Personally I'm glad that a little modernity is creeping in.

  • 8.
  • At on 28 Jun 2007,
  • Simon Tushingham wrote:

It has always been my understanding - since the crash course in etiquette over 3 years at a seriously right-wing Oxbridge college back in the 1980s - that even if hands were kissed symbollically there was never any actual touching between lips of one person and hand of the other. Surely Debretts or something has the "answer" to this, however twee it may be in the modern world.

I'm not a Catholic but I seem to recall that it is rings that are kissed, not digits etc, so perhaps it really does have an ancient basis.

OTOH, the governmental system since 1997 has appeared to me to have ridden roughshod and at full tilt, but without much true conviction, at many supposedly outdated practises. Lounge suits are one issue, the half-baked efforts regarding reform of the House of Lords or the banning of hunting are another. As a group in power with a huge majority they have seemed to have been surprisingly half-hearted at actually seeing through a lot of the things which they supposedly held dear to their hearts: tinkerers, not reformers. And tinkering leaves a nasty vacuum that can please no-one.

  • 9.
  • At on 28 Jun 2007,
  • John Jenkins wrote:

Come on Nick, you should know your constitution! The Prime Minister of this land does not cease to be Prime Minister when Parliament is dissolved for a General Election. They remain Prime Minister until they tender their resignation to Her Majesty (which they usually do when they lose a General Election or lose a Motion of No Confidence in the House of Commons).

Tony would have "kissed hands" on May 2nd 1997 when Her Majesty invited him to form a Government in Her name. He would not have needed to do so on re-election as he would have remained Prime Minister and his post-election visit to see Her Majesty is merely good protocol.

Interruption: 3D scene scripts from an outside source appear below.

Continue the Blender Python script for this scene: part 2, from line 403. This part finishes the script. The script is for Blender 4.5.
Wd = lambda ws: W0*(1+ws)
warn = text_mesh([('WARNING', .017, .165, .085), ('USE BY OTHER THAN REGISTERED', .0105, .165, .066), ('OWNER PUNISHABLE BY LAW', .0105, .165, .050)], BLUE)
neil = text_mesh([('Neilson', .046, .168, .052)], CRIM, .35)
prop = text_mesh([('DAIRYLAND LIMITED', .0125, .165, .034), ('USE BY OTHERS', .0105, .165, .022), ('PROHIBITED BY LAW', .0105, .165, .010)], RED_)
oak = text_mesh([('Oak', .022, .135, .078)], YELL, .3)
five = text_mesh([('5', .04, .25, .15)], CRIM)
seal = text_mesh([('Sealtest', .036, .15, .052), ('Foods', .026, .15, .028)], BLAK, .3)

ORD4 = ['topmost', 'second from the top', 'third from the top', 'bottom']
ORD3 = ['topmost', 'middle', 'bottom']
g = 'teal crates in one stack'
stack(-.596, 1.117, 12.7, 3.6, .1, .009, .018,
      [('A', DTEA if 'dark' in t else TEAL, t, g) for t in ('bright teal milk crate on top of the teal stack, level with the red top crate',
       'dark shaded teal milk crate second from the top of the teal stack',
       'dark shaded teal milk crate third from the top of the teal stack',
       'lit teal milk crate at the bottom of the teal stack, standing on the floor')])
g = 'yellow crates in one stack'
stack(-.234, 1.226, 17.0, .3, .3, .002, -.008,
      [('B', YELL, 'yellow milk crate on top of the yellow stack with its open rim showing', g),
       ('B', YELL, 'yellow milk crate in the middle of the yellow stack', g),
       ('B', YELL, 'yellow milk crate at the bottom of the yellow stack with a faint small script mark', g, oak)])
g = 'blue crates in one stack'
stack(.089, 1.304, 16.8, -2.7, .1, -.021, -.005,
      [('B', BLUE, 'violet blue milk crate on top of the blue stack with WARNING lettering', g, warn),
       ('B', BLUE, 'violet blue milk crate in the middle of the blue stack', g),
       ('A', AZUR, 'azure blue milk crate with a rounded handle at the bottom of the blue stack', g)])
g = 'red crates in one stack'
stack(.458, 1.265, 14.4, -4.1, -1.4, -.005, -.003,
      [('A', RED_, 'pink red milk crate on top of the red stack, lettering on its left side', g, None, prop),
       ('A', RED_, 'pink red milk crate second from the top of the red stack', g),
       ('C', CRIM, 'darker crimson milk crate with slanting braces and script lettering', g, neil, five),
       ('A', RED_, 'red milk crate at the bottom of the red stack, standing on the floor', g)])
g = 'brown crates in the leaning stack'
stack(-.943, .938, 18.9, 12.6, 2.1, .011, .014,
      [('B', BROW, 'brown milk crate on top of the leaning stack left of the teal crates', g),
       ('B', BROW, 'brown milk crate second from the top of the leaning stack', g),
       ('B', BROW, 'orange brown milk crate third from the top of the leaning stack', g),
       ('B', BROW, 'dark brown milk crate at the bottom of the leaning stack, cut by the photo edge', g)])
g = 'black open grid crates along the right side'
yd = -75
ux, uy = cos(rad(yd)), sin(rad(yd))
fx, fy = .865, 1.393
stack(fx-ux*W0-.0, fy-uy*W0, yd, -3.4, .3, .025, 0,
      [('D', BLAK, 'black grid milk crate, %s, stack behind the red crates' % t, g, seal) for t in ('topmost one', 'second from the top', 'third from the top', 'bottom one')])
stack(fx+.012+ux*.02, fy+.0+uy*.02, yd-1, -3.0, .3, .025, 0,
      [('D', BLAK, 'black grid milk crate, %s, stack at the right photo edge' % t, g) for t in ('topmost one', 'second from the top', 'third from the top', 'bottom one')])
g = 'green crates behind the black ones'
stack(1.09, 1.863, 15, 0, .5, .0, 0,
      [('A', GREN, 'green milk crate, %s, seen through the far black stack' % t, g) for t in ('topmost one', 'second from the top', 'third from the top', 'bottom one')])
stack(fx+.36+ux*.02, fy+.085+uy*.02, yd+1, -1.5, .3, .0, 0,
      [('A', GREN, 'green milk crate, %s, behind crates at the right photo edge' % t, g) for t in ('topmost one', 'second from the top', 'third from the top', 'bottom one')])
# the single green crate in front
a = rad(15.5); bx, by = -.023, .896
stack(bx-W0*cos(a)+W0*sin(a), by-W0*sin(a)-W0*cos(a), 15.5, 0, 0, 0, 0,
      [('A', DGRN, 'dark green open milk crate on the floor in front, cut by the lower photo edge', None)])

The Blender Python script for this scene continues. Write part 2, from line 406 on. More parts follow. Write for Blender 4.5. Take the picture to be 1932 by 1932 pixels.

I would have expected Gordon to have kissed hands yesterday though as a NEW Prime Minister although unless, constitutionally, it is not a new Government just a change of First Lord of the Treasury.

  • 10.
  • At on 28 Jun 2007,
  • Mike C. wrote:

To Ian - whether or not Tony actually kissed hands with Her Majesty in 1997, he would not have done it in 2001 or 2005, as he did not go to the palace. A Prime Minister only actually needs to see the Queen once, when they are first elected/appointed (so Thatcher only did it in 1979, etc.)

  • 11.
  • At on 29 Jun 2007,
  • John wrote:

I believe TB would have kissed hands in 1994, & GB in 1997, & neither ever again. It is something that is done only when somebody is appointed by the Queen to the Privy Council. It has no relationship with elections or appointments as PM. However the scene of TB doing it in 'The Queen' is about as realistic as it gets (& the film is scarily accurate in other ways too).

  • 12.
  • At on 30 Jun 2007,
  • Jim Cavanagh wrote:

Does nobody have the proper answer to this question?

Political junkies like me need to know!!